Monday, July 21, 2008

Magnetic Movie

Here is something for Matt's Physics 2 students studying magnetism ...

There is a question below the fold; only look at the question after you watch the video. [BTW, the list of what YouTube considers "related" to this video is a really mixed bag!]

I spotted this 'featured video' when I went looking to see if "Physicists Gone Wild!" from tonight's rerun of The Big Bang Theory was actually on YouTube. Of course it is, but the network people didn't put it there. Stupid network people. They just don't get this new inter-tube stuff.

The question: Did you try to figure out whether those were real fields and how they were being produced? Then you might be a physicist. Looks like a lot of the comments came from people who thought it was all real after watching the whole thing!

(To me they appear to be computer simulations of fields like those found in stars or galaxies, superimposed on various lab settings by very clever film makers. The one they started with, which looks like it might be the sun, almost looks like a huge bit of ball lightning you might try to make in the lab.
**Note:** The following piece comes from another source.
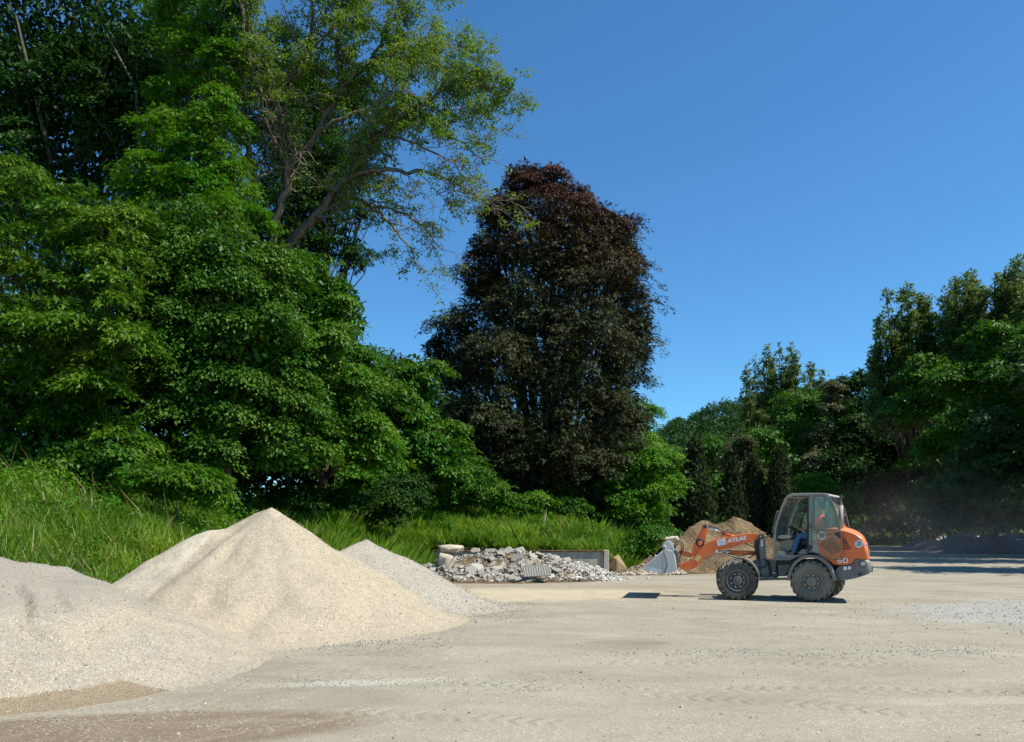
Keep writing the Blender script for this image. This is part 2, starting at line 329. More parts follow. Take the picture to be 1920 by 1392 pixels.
def grid_faces(nr, nc):
    i = np.arange((nr-1)*(nc-1)); r = i//(nc-1); c = i % (nc-1); a = r*nc+c
    return np.stack([a, a+1, a+nc+1, a+nc], 1)
tag(link('ground', npmesh('ground', V, grid_faces(len(ys), len(u)), M['ground'])), kind='structure')

# ---------------------------------------------------------------- grass bank (earth)
FOOT = np.array([(-40, 2), (-14, 6.5), (-9.4, 9.6), (-7.0, 13.2), (-4.9, 18.5), (-3.4, 24), (-2.9, 29.12), (3.45, 29.12), (5.2, 31), (8.5, 36.5), (9.5, 60), (10, 130)], float)
def foot_dist(x, y):
    best = np.full(x.shape, 1e9); side = np.zeros(x.shape)
    for a, b in zip(FOOT[:-1], FOOT[1:]):
        d = b-a; L2 = d@d; t = np.clip(((x-a[0])*d[0]+(y-a[1])*d[1])/L2, 0, 1)
        qx = a[0]+t*d[0]; qy = a[1]+t*d[1]; dist = np.hypot(x-qx, y-qy); s = d[0]*(y-a[1])-d[1]*(x-a[0])
        m = dist < best; best = np.where(m, dist, best); side = np.where(m, s, side)
    return np.where(side > 0, best, -best)
def bank_z(x, y):
    x = np.asarray(x, float); y = np.asarray(y, float); d = foot_dist(x, y)
    H = np.interp(x, [-20, -9, -5, 0, 5, 9], [2.5, 2.7, 2.5, 2.2, 1.7, .7])
    h = H*(1-np.exp(-np.maximum(d, 0)/2.7))+(fbm(x, y, .5, 4, 8)-.5)*.6*np.clip(d, 0, 1)
    wall = (x > -2.9) & (x < 3.46) & (d > 0)
    h = np.where(wall, np.maximum(h, .80), h)
    return np.where(d < 0, np.maximum(d*1.2, -.5), h)
bx = np.linspace(-60, 12, 200); by = np.concatenate([np.linspace(2, 45, 150), np.linspace(46, 130, 30)])
X, Y = np.meshgrid(bx, by); Z = bank_z(X, Y)
fc = grid_faces(len(by), len(bx)); V = np.stack([X, Y, Z], -1).reshape(-1, 3)
keep = (V[fc][:, :, 2].max(1) > -.3)
tag(link('grass_bank', npmesh('grass_bank', V, fc[keep], M['bank'])), kind='structure')
def terrain(x, y):
    return float(max(gz(x, y), bank_z(np.array([x]), np.array([y]))[0]))

# ---------------------------------------------------------------- heaps
def heap(name, label, cat, ridge, slope, mat, res=.06, noise=.05, toe=.25, ext=5.0, seed=1, fn=None, base=gz, parent=None):
    R = []
    ridge = [np.array(r, float) for r in ridge]
    for a, b in zip(ridge[:-1], ridge[1:]):
        n = max(2, int(np.linalg.norm(b-a)/.12))
        for i in range(n): R.append(a+(b-a)*i/n)
    R.append(ridge[-1]); R = np.array(R)
    x0, x1 = R[:, 0].min()-ext, R[:, 0].max()+ext; y0, y1 = R[:, 1].min()-ext, R[:, 1].max()+ext
    gx = np.arange(x0, x1, res); gy = np.arange(y0, y1, res); X, Y = np.meshgrid(gx, gy)
    wx = X+(fbm(X, Y, .9, 3, seed)-.5)*.5; wy = Y+(fbm(X, Y, .9, 3, seed+9)-.5)*.5
    H = np.full(X.shape, -9.0)
    for r in R: H = np.maximum(H, r[2]-slope*np.hypot(wx-r[0], wy-r[1]))
    g = base(X, Y)
    h = H-g
    h = np.where(h < toe, toe*np.exp((h-toe)/toe)-.045, h-.045)          # concave toe that dives under the ground
    h = h+((fbm(X, Y, 1.3, 4, seed+4)-.5)*2*noise+(fbm(X, Y, 7, 3, seed+5)-.5)*noise*.55)*np.clip(h/.3, 0, 1)
    if fn is not None: h = fn(X, Y, h)
    Z = g+h; V = np.stack([X, Y, Z], -1).reshape(-1, 3); fc = grid_faces(len(gy), len(gx))
    keep = h.reshape(-1)[fc].max(1) > -.012; fc = fc[keep]
    us, inv = np.unique(fc, return_inverse=True)
    me = npmesh(name, V[us], inv.reshape(fc.shape), mat)
    o = link(name, me, parent)
    if label: tag(o, label, cat)
    return o, (lambda x, y: float(Z[min(max(int((y-y0)/res), 0), len(gy)-1), min(max(int((x-x0)/res), 0), len(gx)-1)]))

def scarps(X, Y, h):
    for cx, cy, ln, ang, dep in ((-5.3, 8.95, .5, 2.35, .17), (-5.75, 8.6, .42, 2.1, .15), (-5.0, 8.5, .34, 2.5, .08), (-5.1, 9.2, .3, 2.3, .10), (-4.6, 8.3, .2, 2.4, .05)):
        dx, dy = X-cx, Y-cy; u = dx*math.cos(ang)+dy*math.sin(ang); v = -dx*math.sin(ang)+dy*math.cos(ang)+(fbm(X, Y, 4, 4, 2)-.5)*.4
        m = np.clip(1-(u/ln)**2, 0, 1); h = h-dep*m*np.exp(-np.maximum(v, 0)/.3)*np.clip(v/.05, 0, 1)*(.6+.8*fbm(X, Y, 6, 3, 12))
    return h
def rills(X, Y, h):
    a = np.arctan2(Y-14.55, X+4.47); d = np.hypot(Y-14.55, X+4.47)
    h = h-(vnoise(a*7, d*.6, 1, 5)**2)*.10*np.clip(h/.5, 0, 1)*np.clip(d-.4, 0, 1)+(vnoise(a*3, d*.3, 1, 9)-.5)*.10*np.clip(h/.5, 0, 1)*np.clip(d-.4, 0, 1)
    return h
HP = {}
o, HP['big'] = heap('gravel_heap', 'tall cream gravel heap with a sharp peak, in the middle of three pale heaps', 'gravel heap',
     [W(215, 1098, 13.2), W(300, 1040, 13.7), W(400, 984, 14.2), W(455, 962, 14.5), W(497, 945, 14.6), W(560, 982, 14.6)], .60, M['gravel_cream'], .05, .05, .2, 4.6, 1, rills)
o, HP['grey'] = heap('gravel_heap', 'greyer low gravel heap leaning behind the tall cream heap, beside the broken concrete', 'gravel heap',
     [W(640, 1030, 16.6), W(687, 1008, 17.2), W(720, 1026, 17.3), W(800, 1072, 18.0)], .52, M['gravel_grey'], .06, .03, .2, 4.2, 21)
o, HP['near'] = heap('gravel_heap', 'nearest gravel heap at the left edge with a slumped, cracked face', 'gravel heap',
     [W(-420, 1000, 9.4), W(-150, 1010, 9.4), W(-20, 1024, 9.6), W(60, 1046, 9.9), W(120, 1060, 10.2), (-5.45, 10.4, .93), (-4.95, 9.7, .66), (-4.35, 9.0, .34)], .46, M['gravel_near'], .05, .05, .13, 4.6, 41, scarps)
o, HP['soil'] = heap('soil_heap', 'brown soil heap with two humps behind the loader arm', 'soil heap',
     [W(1180, 1066, 29.8), W(1215, 1050, 30.5), W(1262, 1008, 31.5), W(1295, 984, 32.5), W(1325, 975, 32.8), W(1345, 981, 32.8), W(1372, 964, 33), W(1400, 974, 33), W(1450, 1015, 33)], .74, M['soil'], .12, .22, .3, 4.5, 60)
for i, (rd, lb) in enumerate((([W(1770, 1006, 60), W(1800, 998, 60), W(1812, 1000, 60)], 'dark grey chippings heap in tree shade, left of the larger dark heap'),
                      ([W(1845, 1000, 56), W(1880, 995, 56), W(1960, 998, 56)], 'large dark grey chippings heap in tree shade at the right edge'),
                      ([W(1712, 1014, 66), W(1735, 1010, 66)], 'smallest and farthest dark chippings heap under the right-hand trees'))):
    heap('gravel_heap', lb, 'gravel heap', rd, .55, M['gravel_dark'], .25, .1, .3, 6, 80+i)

# ---------------------------------------------------------------- retaining wall
def box_bm(bm, x0, x1, y0, y1, z0, z1, bev=0.0):
    r = bmesh.ops.create_cube(bm, size=1); vs = r['verts']
    bmesh.ops.scale(bm, vec=(x1-x0, y1-y0, z1-z0), verts=vs); bmesh.ops.translate(bm, vec=((x0+x1)/2, (y0+y1)/2, (z0+z1)/2), verts=vs)
    if bev:
        es = list({e for v in vs for e in v.link_edges}); bmesh.ops.bevel(bm, geom=es, offset=bev, segments=2, affect='EDGES', profile=.6)
def bm_obj(name, bm, mat, parent=None, smooth=False, local=False):
    me = bpy.data.meshes.new(name); bm.normal_update(); bm.to_mesh(me); bm.free(); me.materials.append(mat)
    if smooth: me.shade_smooth()
    return link(name, me, parent, local)
wl_ = empty('retaining_wall', (0.3, 29, 0), 'low weathered concrete wall holding back the grass bank behind the rubble', 'wall')
bm = bmesh.new(); box_bm(bm, -2.85, 3.30, 28.9, 29.12, -.3, .84, .015); bm_obj('wall_panel', bm, M['concrete'], wl_)
bm = bmesh.new(); box_bm(bm, 3.303, 3.50, 28.82, 29.2, -.3, .90, .02); bm_obj('end_post', bm, M['concrete'], wl_)
bm = bmesh.new(); box_bm(bm, -2.85, 3.30, 28.84, 29.18, .843, .90, .012); bm_obj('coping', bm, M['soil'], wl_)
bm = bmesh.new(); box_bm(bm, 3.24, 3.29, 28.86, 28.897, -.3, .82, .008); bm_obj('wall_rib', bm, M['concrete'], wl_)
bm = bmesh.new(); box_bm(bm, -4.2, -2.9, 28.0, 28.4, -.3, .55, .03)
for v in bm.verts: v.co.x += random.uniform(-.05, .05); v.co.z += random.uniform(-.06, .06)
tag(bm_obj('earth_wall', bm, M['soil']), 'short crumbling brown wall stub between the grey gravel heap and the rubble', 'wall')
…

See side note below.)

A very nice movie, aesthetically interesting with some good physics here and there if you look closely. I really liked the realization of helical motion of charged particles around magnetic field lines, like what is responsible for the aurora and trapping charged particles in the Van Allen Belt. I should take a few minutes this fall to emphasize this connection between physics and astrophysics.

Side note 1: Ball Lightning
Making ball lightning on a small scale, here and here, looks like a lot of fun. So do the ones made in a microwave, but I don't have a microwave I feel like toasting. Having microwaved a few CDs, I can almost smell the burning case and Li-ion battery of the iPhone someone microwaved in a related video. BTW, I don't think a claw hammer is the Apple-approved way of opening up an iPhone. Clearly a future physicist. An engineer would use a screwdriver as a chisel.)

Side note 2: Unrelated time-wasting discovery
How could I not know about skeet fishing? [Why you want to look: The guy is 'shooting' down clay pigeons with a fishing rod. That is hard enough with a shotgun! Another video makes it clear he has a casting plug on the line, so it makes sense that it has enough energy to break a clay pigeon. He has no trouble breaking an egg.]